#### What the exercise asks:
Retype exactly the lines below, beginning with the first and ending with the line where "text('jug_text', s, .0068, lambda" appears.

#### Collected data:

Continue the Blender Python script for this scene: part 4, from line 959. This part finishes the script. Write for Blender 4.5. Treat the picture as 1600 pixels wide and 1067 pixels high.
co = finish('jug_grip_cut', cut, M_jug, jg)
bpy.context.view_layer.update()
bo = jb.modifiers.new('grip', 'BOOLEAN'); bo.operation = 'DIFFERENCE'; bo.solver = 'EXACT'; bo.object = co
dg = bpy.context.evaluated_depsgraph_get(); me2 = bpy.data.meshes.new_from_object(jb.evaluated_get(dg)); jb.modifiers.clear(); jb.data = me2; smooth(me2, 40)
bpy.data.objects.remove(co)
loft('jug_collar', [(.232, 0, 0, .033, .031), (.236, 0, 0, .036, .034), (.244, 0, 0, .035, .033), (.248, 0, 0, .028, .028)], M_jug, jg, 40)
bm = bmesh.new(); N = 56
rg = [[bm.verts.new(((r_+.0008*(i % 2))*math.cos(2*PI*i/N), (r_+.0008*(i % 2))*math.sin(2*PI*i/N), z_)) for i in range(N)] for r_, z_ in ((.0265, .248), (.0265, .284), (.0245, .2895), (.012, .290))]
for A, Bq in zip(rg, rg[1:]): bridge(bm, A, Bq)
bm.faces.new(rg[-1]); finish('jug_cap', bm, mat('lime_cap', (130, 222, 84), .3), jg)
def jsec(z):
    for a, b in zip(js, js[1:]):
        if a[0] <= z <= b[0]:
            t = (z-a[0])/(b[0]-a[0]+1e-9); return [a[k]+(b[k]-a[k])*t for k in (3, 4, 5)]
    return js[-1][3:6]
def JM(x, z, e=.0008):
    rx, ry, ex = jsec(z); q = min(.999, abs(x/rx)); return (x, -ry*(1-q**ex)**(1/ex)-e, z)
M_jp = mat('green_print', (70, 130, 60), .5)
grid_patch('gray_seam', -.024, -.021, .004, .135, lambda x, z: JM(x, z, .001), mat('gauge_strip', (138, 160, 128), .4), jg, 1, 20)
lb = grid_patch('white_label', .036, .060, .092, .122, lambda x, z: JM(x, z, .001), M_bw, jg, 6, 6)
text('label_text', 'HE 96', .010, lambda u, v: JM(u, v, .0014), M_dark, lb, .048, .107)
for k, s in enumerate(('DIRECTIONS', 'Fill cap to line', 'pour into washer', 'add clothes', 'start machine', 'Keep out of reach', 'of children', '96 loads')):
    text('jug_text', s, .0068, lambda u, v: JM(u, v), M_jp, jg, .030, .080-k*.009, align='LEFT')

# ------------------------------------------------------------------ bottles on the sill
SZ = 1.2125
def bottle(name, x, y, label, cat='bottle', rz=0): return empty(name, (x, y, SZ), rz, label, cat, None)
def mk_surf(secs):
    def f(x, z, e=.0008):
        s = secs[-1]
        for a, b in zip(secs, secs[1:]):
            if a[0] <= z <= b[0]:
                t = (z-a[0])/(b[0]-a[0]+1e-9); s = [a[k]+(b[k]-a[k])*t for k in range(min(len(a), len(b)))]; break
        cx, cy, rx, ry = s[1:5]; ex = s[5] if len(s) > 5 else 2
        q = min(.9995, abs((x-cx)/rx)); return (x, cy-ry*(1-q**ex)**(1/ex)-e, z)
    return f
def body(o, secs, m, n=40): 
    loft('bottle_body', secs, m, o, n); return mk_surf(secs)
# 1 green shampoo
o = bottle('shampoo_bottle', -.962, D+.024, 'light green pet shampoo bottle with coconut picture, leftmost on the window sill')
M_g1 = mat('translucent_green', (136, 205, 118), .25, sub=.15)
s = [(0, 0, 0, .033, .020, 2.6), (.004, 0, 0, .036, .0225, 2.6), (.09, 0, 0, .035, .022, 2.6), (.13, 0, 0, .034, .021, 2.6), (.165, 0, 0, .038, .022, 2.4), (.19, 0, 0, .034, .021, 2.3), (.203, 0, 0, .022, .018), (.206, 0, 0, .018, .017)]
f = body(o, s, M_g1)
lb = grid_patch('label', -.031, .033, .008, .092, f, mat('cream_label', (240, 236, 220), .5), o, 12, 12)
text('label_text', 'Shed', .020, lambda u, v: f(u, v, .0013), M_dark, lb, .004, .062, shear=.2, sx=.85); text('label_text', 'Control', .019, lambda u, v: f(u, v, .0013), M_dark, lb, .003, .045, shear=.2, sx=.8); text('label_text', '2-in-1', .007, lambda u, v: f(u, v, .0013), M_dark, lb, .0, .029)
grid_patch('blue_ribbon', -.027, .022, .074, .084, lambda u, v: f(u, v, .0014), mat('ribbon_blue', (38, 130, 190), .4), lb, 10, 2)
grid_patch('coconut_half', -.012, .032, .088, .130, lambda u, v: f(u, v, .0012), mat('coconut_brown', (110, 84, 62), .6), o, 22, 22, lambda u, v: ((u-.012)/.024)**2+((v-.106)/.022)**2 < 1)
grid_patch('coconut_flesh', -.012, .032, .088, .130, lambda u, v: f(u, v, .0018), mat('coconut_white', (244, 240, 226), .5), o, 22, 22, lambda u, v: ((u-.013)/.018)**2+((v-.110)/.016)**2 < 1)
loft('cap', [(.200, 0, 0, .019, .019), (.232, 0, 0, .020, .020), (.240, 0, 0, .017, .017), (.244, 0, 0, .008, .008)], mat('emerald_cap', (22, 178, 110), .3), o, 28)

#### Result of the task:
Continue the Blender Python script for this scene: part 4, from line 959. This part finishes the script. Write for Blender 4.5. Treat the picture as 1600 pixels wide and 1067 pixels high.
co = finish('jug_grip_cut', cut, M_jug, jg)
bpy.context.view_layer.update()
bo = jb.modifiers.new('grip', 'BOOLEAN'); bo.operation = 'DIFFERENCE'; bo.solver = 'EXACT'; bo.object = co
dg = bpy.context.evaluated_depsgraph_get(); me2 = bpy.data.meshes.new_from_object(jb.evaluated_get(dg)); jb.modifiers.clear(); jb.data = me2; smooth(me2, 40)
bpy.data.objects.remove(co)
loft('jug_collar', [(.232, 0, 0, .033, .031), (.236, 0, 0, .036, .034), (.244, 0, 0, .035, .033), (.248, 0, 0, .028, .028)], M_jug, jg, 40)
bm = bmesh.new(); N = 56
rg = [[bm.verts.new(((r_+.0008*(i % 2))*math.cos(2*PI*i/N), (r_+.0008*(i % 2))*math.sin(2*PI*i/N), z_)) for i in range(N)] for r_, z_ in ((.0265, .248), (.0265, .284), (.0245, .2895), (.012, .290))]
for A, Bq in zip(rg, rg[1:]): bridge(bm, A, Bq)
bm.faces.new(rg[-1]); finish('jug_cap', bm, mat('lime_cap', (130, 222, 84), .3), jg)
def jsec(z):
    for a, b in zip(js, js[1:]):
        if a[0] <= z <= b[0]:
            t = (z-a[0])/(b[0]-a[0]+1e-9); return [a[k]+(b[k]-a[k])*t for k in (3, 4, 5)]
    return js[-1][3:6]
def JM(x, z, e=.0008):
    rx, ry, ex = jsec(z); q = min(.999, abs(x/rx)); return (x, -ry*(1-q**ex)**(1/ex)-e, z)
M_jp = mat('green_print', (70, 130, 60), .5)
grid_patch('gray_seam', -.024, -.021, .004, .135, lambda x, z: JM(x, z, .001), mat('gauge_strip', (138, 160, 128), .4), jg, 1, 20)
lb = grid_patch('white_label', .036, .060, .092, .122, lambda x, z: JM(x, z, .001), M_bw, jg, 6, 6)
text('label_text', 'HE 96', .010, lambda u, v: JM(u, v, .0014), M_dark, lb, .048, .107)
for k, s in enumerate(('DIRECTIONS', 'Fill cap to line', 'pour into washer', 'add clothes', 'start machine', 'Keep out of reach', 'of children', '96 loads')):
    text('jug_text', s, .0068, lambda u, v: JM(u, v), M_jp, jg, .030, .080-k*.009, align='LEFT')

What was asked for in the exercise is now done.